(Written for momaha.com)
We love story time. Well, sometimes we love story time. It’s actually quite a surprise each Friday at our neighborhood library. Some days, it’s fun and creative with a cool little craft; other days it’s long and boring and downright painful. Occasionally, I’m left wondering if the librarian of the day even likes children or if she’s ever practiced reading aloud.
My 2 ½-year-old daughter, Emma Claire, is oblivious to the good vs. the not-so-good. She simply doesn’t care. She’s happy to just be there. She sometimes forgets to listen to the story. Two weeks ago, she walked to the middle of the circle, lifted up her shirt and exclaimed, “These are my breasts!”
After a recent story and craft, Emma Claire became fixated on the baby playing next to us. I’ve seen this baby before and have often wondered why her mother brings her to a pre-school story hour. (Of course, I’m sure people are wondering the same about me since the librarian usually reminds me that toddler time is the next hour, which I’m thinking is their way of saying, “Your daughter and her breasts are driving us all crazy.”)
This is a cute baby, but his mother is young and she is struggling. She yells at him for crumpling his paper. She swats at him for trying to touch my daughter. She thinks he should act like the 3- and 4-year-olds surrounding him. She is overwhelmed, but she is there. She is trying. My heart aches for her.

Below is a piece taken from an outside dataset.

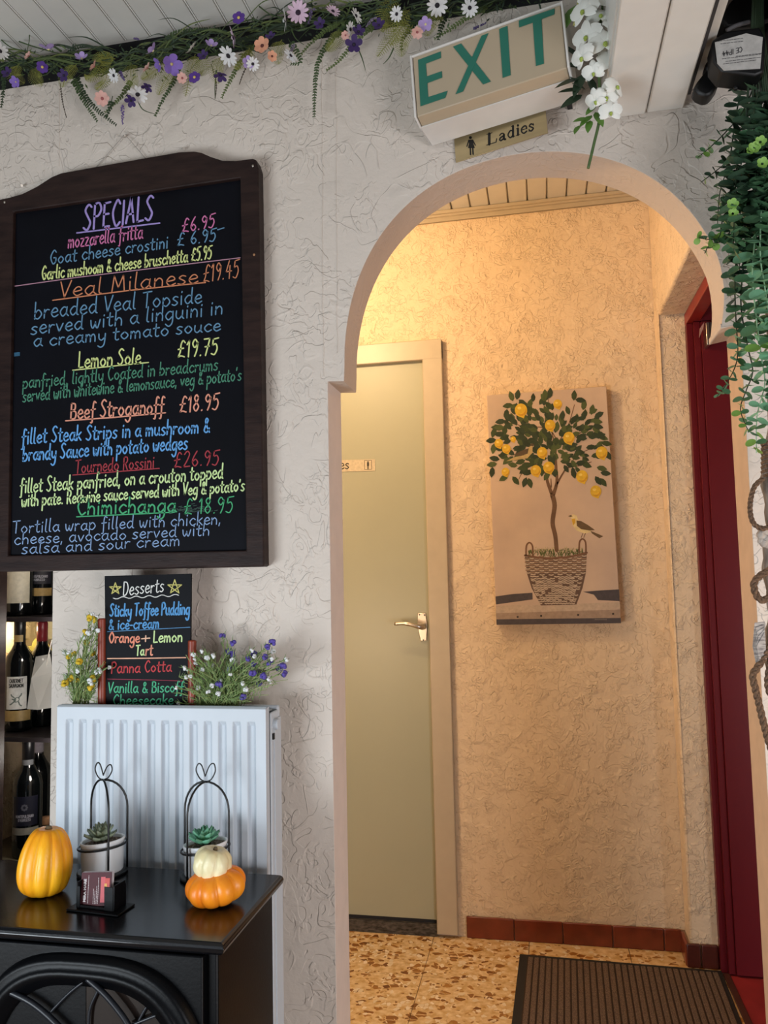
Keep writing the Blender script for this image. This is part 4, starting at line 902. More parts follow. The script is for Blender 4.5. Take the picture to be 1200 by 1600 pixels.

And then she tells me, with a nervous giggle, that she’s pregnant. “Can you imagine?” she asks. No. I cannot. I am taken over by ugly emotions. I judge her. I think about my friends who can’t have babies and I wonder, “WHY?” She laughs again, this time revealing a mouth full of rotten teeth. Oh my gosh, is she on drugs? Does she do drugs in front of her baby? Is she on drugs right now?
Now, I am fuming. Why is it that so many women – women I know and love, smart women, loving women, on the ball mature enough to handle it not on drugs women — spend thousands and thousands of dollars only to be devastated month after month while other women — careless, too young, don’t even want a baby women — get pregnant with seemingly the bat of an eye?
As my children would say, “It’s NOT fair!”And maybe it’s not, but as I’ve told my children again and again, we should be thankful that life isn’t always fair because all I have to do is look at the two miracles that are my children to know that I have way more than I deserve.
Is this woman on drugs? Who knows and who am I to judge? Because if being a mother was only for the worthy then I would have surely been passed by. There’s no way I was smart enough, ready enough or together enough to be deemed worthy of motherhood.
We will never understand the “life’s not fair” moments, and perhaps we’re not supposed to. As I regularly bask in the joy of being a mommy, I know that I’m no more deserving than Library Mom.
But hallelujah for me — life’s not always fair.